Like most large public infrastructure projects, the California high-speed rail project was sold to the public based on false promises, exaggerated benefits and lowball cost estimates.
Before the election, the cost of the project was estimated at $33 billion for the Los Angeles/Anaheim to San Francisco portion, and an additional $7 billion for the spurs to San Diego and Sacramento. Voters narrowly passed a $9.95 billion bond in 2008, and the federal government and private investors were supposed to cover the remaining $30 billion. We were promised that a one-way fare between Los Angeles and San Francisco would cost about $55, making it cheaper than flying.
After the election, costs rose to $43 billion for just the Los Angeles-San Francisco phase (chances are the San Diego and Sacramento lines will never be built) and ticket price estimates nearly doubled to $105. Yet none of this seems to bother the California High-Speed Rail Authority or cause it to re-evaluate the feasibility of the project.
Ridership estimates are projected as high as 117 million passengers a year. To put this in perspective, consider that Amtrak’s Acela Express service, which serves the larger, denser Washington, D.C.-New York-Boston corridor at speeds up to 150 mph, counts just 3 million passengers per year. In fact, the entire Amtrak system, which includes more than 500 destinations and 21,000 miles of track in 46 states, serves only 27 million passengers a year.

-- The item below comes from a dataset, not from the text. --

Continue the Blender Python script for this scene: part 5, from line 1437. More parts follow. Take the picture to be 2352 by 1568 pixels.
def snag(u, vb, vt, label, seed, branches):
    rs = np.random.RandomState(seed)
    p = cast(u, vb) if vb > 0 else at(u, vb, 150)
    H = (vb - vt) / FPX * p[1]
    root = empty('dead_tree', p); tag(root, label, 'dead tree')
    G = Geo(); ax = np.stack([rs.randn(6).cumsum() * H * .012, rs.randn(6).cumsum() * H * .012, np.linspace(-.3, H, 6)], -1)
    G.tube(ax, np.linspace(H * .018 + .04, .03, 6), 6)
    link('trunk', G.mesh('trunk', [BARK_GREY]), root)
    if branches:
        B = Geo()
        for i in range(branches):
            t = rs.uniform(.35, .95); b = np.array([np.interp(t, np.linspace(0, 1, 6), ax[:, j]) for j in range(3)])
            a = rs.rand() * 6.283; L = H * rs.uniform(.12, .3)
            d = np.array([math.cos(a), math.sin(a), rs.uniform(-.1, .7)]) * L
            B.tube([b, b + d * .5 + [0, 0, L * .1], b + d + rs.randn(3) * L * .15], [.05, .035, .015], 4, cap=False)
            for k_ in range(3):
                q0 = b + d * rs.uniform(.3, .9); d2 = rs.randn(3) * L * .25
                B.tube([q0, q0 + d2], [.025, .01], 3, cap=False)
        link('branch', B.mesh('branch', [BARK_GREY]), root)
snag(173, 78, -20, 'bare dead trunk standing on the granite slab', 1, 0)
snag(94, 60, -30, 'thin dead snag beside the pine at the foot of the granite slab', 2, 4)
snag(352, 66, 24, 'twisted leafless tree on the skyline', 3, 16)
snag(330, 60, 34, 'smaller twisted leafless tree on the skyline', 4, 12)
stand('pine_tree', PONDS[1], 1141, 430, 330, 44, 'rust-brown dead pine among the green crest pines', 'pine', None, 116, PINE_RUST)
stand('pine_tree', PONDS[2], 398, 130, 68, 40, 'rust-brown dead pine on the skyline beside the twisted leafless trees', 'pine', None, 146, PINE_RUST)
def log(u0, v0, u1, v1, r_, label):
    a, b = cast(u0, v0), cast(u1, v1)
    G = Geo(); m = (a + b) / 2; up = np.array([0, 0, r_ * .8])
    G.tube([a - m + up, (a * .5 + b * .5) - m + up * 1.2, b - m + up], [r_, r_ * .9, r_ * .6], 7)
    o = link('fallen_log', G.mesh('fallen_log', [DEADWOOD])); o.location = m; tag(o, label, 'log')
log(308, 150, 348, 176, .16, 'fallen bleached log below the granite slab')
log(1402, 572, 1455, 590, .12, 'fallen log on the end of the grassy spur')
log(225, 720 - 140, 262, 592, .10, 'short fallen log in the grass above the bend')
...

A September 2008 study by rail experts Joseph Vranich and Wendell Cox published by Reason Foundation and Howard Jarvis Taxpayers Association concluded that the actual costs of the high-speed rail system would be between $65 billion and $81 billion, and that the project was not viable because it was based on wildly optimistic assumptions.
But you need not take their word for it.
The Legislative Analyst’s Office, Bureau of State Audits and California High-Speed Rail Peer Review Group have since criticized the rail authority for its lack of a financial plan, poor management, insufficient planning, lax oversight and reliance on revenue guarantees for private investors (despite such subsidies being explicitly prohibited by the bond measure). UC Berkeley’s Institute of Transportation Studies found the plan’s ridership estimates were flawed and unrealistic. Treasurer Bill Lockyer told The San Diego Union-Tribune last summer that there is no appetite for the project on Wall Street, and that the state shouldn’t even try to issue the bonds because it would have to pay such a high interest rate on them – if it could find any buyers. Even state Sen. Alan Lowenthal, D-Long Beach, former Senate Transportation Committee chairman and a supporter of high-speed rail, has no confidence in the rail authority. He has proposed a bill to fire the board and convert the body to an executive branch agency.
There also are significant public concerns about costs, noise, vibration and project design (including 20-foot-high berms for tracks that will literally divide some towns in half, not to mention the homes, businesses and farmlands that will be taken by eminent domain to build the system).
California continues to run deficits of $20 billion to $25 billion each year and must address hundreds of billions of dollars in unfunded pension liabilities in years to come. The state is facing severe service cuts and significant tax increases (again), yet it persists in pouring in billions upon billions of dollars to subsidize the train travel of a tiny percentage of the population.
Governors in Florida, Ohio and Wisconsin realized that proposed high-speed rail projects would end up bleeding their states dry year after year so they recently pulled the plug on those projects, even though it meant rejecting “free” money from the federal government. California should follow their example and put a stop to this boondoggle before it becomes yet another budgetary black hole for the state.